The concept that man is innately good and will do good if educated, encouraged, and allowed to do so by law – this concept shapes my hopes and my dreams and demands my participation in immigration, education, and nonviolent demonstrations such as the No Border Wall Walk.

 

    Unlike many teachers, I had not always dreamed of being a teacher. True, I had excellent teachers and mentors who shaped my young life, but I always thought they had shaped me to be a writer, an artist. It wasn’t until I actually set out to be a freelance writer in New York City that I realized the hard truth – not only was it next to impossible to get a job without first having a job, it also would bore me to death to stare only at words all day long. So, I applied to Teach For America and was accepted to teach English in the Rio Grande Valley.

    At this point, my audience must know that one of my favorite verses comes in Esther 4:14, “…And who knows but that you have come to [this] position for such a time as this?” That is precisely how I felt, coming to Brownsville, Texas, the poorest city in the United States, just as the Secure Fence Act of 2006 was passed. Teaching English-as-a-Second-Language students caused me to experience firsthand the immigration process, the excruciatingly slow wait of approved immigrants awaiting their lottery number, the pained reality that for some families, to leave Brownsville would be to leave their loved ones, huddled just across the river.

    ESL education is my job, and I try hard to equip my students with the skills they need to be literate. My goal is for them to be able to mean what the write and write what they mean, but also to be discerning of any message they encounter. However, I also realize my job as a teacher is only one part educator. The role of mentor has been paramount to my students and to my job satisfaction.

    In an effort to impart the ideas of social activism and nonviolence, while also readying my students for college, we spent a 6-week grading period reading inspiring documents by King, Chavez, Gandhi, Thoreau. Every 6-week marking period, students are required to internalize this spirit of volunteerism and community service. Because I feel most people are just waiting for an excuse to do good, it is easy for me to ask this of my students. And most of them have responded with impressive results. Many students attended school-sponsored service outings to the Gladys Porter Zoo, Sabal Palms Audobon Sanctuary, Boca Chica Beach, and Vermillion Elementary School. Some students even invented their own good turns, from mowing lawns and babysitting to cutting hair and painting a house.

 

    Teaching also excited my passion for immigration issues. Over the years teaching ESL students and other recent immigrants, I have become a staunch advocate of compassionate, comprehensive immigration reform.
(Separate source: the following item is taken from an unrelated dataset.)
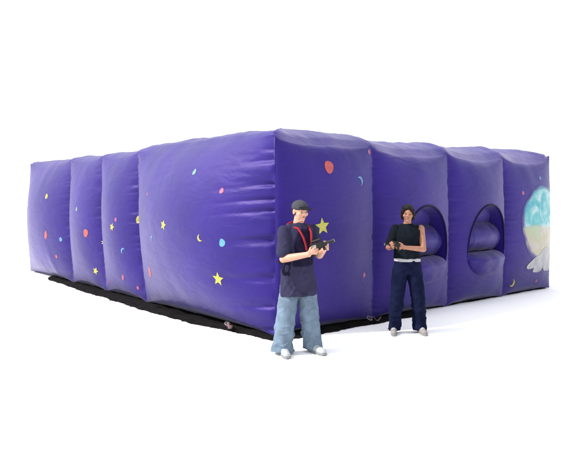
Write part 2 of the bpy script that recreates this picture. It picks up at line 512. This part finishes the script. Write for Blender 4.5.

Instead of a border wall of any thickness or design, our nation and the globalized world need the United States to lead with progressive immigration legislation which decriminalizes immigrants, vastly remodels or replaces the current quota system, and which allows current residents viable means to earned citizenship.

    This passion for immigration puts me at odds with the border wall, for moral issues as well as social, economic, and environmental ones. Because I feel that people are good but sometimes make wrong decisions, I feel that liberalizing immigration reform would allow both American citizens and the 12 million extralegal Americalmosts a chance to do “good” by immigration. Given the opportunity and the hope, would-be immigrants would try the legal means which have previously been denied or delayed them. Given the right laws, Americans could welcome immigrants and refugees with open arms into our diversifying communities, our flagging economy, and our cultural melange.

 

    And that is what finally brings me to espouse nonviolence as the proper and only means of advocating against the border wall and for immigrants and the border region. Nonviolent demonstrations, unlike any other form of protest or persuasion, allows both sides of a conflict the opportunity to live up to their absolute best. The nonviolent protester advocates in a way that encourages goodness, and the opposing groups are challenged to compromise and/or amend their thinking to the “more excellent way” (1 Corinthians 12:31 NIV).

    There are thousands of people in these United States simply waiting to speak out and leave behind the silent majority. Dr King wrote in his Autobiography that, “The ultimate tragedy of Birmingham was not the brutality of the bad people, but the silence of the good people,” and there are countless Americans stateside and abroad who are trying to end the tragedy. “There is no force more powerful than an idea whose time has come.” This Victor Hugo quotation which Dr. King riffed on many a speech sums up the importance of my life philosophy. The time for immigration reform has come, the need for nonviolent protests is readily apparent, and the necessity to educate our youth “in the ways they should go” (Psalm 32:8 NIV) – all these are upon us.

    Let us work diligently under the assumption that our brothers and sisters are simply waiting for the right opportunity to act on the good. Perfect love, the kind that drives out fear, is necessary to be successful in life’s meaningful endeavors. As former SNCC Chairman and current Congressman John Lewis writes in Walking with the Wind,

It is a love that accepts and embraces the hateful and the hurtful. It is a love that recognizes the spark of the divine in each of us, even in those who would raise their hand against us, those we might call our enemy. This sense of love realizes that emotions of the moment and constantly shifting circumstances can cloud that divine spark. Pain, ugliness, and fear can cover it over, turning a person toward anger and hate. It is the ability to see through those layers of ugliness, to see further into a person than perhaps that person can see into himself, that is essential to the practice of nonviolence. (76)

May “perfect love drive out fear” as in 1 John 4:18, and may everyone begin to work towards their ideals with the inspiring epiphany that all men are not only created equal, but also good. For extralegal immigrants and multi-generational citizens, Christians and agnostics, Republicans and Democrats, all we need is the chance.